■ **Data supplied**
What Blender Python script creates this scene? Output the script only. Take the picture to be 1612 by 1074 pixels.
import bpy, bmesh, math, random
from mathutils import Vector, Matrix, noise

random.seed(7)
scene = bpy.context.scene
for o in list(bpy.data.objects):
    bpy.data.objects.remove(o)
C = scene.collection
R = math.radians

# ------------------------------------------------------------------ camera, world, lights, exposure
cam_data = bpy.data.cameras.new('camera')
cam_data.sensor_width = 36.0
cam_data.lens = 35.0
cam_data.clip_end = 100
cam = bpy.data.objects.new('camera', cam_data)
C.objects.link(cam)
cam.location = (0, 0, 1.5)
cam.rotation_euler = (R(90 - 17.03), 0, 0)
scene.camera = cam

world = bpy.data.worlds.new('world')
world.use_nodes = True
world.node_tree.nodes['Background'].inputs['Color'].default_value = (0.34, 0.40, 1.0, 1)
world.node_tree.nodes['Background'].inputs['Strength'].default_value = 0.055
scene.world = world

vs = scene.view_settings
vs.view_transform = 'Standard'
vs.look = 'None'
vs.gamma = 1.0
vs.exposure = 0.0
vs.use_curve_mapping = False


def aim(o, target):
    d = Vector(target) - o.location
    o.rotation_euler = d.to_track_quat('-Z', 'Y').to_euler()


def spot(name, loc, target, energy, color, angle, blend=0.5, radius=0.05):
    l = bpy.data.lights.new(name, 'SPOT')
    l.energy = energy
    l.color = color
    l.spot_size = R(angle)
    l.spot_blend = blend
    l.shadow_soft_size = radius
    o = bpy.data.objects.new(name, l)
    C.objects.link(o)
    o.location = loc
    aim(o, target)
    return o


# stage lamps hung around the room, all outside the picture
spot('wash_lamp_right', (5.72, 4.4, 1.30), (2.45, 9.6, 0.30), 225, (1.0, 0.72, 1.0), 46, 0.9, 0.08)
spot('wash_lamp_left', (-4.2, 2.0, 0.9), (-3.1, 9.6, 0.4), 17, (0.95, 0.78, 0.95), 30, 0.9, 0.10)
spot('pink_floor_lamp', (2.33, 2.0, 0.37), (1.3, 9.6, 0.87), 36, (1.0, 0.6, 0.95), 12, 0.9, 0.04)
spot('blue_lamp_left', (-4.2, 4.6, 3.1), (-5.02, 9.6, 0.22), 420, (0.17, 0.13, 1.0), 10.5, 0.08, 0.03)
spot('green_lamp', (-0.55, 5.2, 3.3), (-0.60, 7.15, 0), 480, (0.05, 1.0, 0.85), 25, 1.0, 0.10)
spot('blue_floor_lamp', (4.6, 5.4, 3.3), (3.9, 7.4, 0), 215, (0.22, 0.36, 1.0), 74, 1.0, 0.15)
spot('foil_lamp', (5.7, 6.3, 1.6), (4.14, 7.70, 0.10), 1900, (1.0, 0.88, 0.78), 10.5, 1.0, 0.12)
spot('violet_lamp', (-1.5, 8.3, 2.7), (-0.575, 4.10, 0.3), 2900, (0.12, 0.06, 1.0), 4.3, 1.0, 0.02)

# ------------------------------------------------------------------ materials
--
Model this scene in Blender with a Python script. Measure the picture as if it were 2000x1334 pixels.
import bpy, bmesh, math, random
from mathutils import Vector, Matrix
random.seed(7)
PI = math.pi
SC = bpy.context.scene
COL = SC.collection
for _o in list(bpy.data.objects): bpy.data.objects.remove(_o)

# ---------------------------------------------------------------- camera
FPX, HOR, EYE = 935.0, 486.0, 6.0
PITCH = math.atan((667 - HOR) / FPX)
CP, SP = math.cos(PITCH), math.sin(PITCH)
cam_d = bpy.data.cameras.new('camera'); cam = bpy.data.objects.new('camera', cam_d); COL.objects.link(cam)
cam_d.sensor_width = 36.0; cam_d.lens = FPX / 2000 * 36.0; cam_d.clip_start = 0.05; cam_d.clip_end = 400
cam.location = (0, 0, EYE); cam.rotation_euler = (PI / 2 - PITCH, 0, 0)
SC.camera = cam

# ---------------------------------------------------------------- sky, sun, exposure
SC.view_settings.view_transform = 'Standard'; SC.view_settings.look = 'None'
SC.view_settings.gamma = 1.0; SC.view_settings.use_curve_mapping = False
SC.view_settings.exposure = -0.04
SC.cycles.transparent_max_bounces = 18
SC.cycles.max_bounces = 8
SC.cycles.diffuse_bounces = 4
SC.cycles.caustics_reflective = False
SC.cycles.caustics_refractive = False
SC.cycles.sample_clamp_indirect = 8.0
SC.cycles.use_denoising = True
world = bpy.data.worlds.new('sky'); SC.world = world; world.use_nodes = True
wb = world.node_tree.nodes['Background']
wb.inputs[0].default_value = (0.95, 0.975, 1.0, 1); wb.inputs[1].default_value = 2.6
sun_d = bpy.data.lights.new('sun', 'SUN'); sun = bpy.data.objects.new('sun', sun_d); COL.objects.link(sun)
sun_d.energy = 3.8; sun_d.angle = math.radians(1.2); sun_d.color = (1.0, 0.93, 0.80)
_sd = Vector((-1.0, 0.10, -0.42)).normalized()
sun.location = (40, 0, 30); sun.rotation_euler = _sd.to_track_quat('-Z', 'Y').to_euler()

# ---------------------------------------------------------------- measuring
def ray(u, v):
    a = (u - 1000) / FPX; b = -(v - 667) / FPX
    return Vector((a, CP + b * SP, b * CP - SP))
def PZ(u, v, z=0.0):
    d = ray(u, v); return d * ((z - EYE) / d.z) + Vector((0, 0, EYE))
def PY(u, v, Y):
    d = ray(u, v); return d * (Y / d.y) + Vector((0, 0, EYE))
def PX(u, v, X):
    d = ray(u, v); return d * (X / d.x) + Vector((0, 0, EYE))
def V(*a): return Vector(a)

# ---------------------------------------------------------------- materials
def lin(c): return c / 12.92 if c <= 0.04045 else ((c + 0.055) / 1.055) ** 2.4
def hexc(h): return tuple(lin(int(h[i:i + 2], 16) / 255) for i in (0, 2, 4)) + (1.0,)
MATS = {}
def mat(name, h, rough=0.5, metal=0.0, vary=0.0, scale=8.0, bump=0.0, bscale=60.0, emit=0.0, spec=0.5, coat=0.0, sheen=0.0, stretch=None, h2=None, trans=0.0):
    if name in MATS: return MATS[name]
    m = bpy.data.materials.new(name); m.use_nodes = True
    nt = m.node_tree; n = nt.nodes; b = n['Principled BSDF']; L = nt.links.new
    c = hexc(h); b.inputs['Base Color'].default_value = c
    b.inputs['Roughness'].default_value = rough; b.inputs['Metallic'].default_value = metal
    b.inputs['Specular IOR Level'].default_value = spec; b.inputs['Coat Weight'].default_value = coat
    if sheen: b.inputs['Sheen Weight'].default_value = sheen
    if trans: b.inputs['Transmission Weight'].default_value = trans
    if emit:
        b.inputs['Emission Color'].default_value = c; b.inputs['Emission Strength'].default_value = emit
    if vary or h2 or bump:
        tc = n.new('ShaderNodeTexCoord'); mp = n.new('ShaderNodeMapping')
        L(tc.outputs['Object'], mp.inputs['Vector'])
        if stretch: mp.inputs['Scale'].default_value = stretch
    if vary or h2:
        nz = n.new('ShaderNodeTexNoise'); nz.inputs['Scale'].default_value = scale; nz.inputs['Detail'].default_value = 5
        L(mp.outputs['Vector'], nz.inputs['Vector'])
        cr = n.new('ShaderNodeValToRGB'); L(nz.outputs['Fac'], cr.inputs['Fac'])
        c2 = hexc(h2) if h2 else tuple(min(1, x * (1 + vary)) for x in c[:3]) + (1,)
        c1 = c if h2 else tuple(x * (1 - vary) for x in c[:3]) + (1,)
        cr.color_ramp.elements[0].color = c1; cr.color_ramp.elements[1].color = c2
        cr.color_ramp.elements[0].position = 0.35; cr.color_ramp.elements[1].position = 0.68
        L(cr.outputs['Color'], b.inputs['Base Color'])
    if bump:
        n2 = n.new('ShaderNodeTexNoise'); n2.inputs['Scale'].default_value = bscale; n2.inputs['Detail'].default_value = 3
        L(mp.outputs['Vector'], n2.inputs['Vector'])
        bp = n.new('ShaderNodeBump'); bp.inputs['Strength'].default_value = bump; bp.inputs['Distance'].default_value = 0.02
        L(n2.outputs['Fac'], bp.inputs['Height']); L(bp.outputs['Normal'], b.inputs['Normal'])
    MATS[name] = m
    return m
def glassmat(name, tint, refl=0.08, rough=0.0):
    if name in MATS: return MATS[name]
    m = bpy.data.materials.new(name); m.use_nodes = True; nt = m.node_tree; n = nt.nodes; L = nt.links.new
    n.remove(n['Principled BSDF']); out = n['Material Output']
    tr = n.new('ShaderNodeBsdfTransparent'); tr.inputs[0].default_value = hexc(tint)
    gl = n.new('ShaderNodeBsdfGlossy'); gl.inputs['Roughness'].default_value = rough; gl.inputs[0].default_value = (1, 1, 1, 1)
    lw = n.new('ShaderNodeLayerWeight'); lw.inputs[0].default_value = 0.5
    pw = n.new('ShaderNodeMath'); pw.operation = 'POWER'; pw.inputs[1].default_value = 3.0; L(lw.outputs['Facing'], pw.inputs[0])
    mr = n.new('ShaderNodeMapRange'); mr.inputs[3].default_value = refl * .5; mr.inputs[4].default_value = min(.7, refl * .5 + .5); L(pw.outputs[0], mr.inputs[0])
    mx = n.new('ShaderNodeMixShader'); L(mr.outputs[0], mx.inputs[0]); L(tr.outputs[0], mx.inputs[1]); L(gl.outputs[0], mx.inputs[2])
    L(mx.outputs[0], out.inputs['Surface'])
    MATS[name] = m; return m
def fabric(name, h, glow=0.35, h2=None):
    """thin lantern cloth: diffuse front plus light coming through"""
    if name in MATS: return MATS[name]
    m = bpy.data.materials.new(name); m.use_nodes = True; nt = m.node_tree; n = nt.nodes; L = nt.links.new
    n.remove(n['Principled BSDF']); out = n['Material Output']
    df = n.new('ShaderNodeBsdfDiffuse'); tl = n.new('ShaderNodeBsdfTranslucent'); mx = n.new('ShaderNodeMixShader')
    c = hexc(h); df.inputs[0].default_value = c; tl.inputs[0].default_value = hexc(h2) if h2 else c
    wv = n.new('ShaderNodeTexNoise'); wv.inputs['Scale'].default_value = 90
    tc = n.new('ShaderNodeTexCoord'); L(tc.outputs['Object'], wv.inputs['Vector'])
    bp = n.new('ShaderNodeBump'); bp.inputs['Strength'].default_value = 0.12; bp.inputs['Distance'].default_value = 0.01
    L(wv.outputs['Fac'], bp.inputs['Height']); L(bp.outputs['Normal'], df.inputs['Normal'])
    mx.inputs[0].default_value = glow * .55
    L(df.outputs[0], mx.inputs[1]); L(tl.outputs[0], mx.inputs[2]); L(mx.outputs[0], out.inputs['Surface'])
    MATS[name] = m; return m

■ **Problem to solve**
Search the data for the word "picture" and copy each line where it appears.

■ **Exercise solution**
What Blender Python script creates this scene? Output the script only. Take the picture to be 1612 by 1074 pixels.
# stage lamps hung around the room, all outside the picture
Model this scene in Blender with a Python script. Measure the picture as if it were 2000x1334 pixels.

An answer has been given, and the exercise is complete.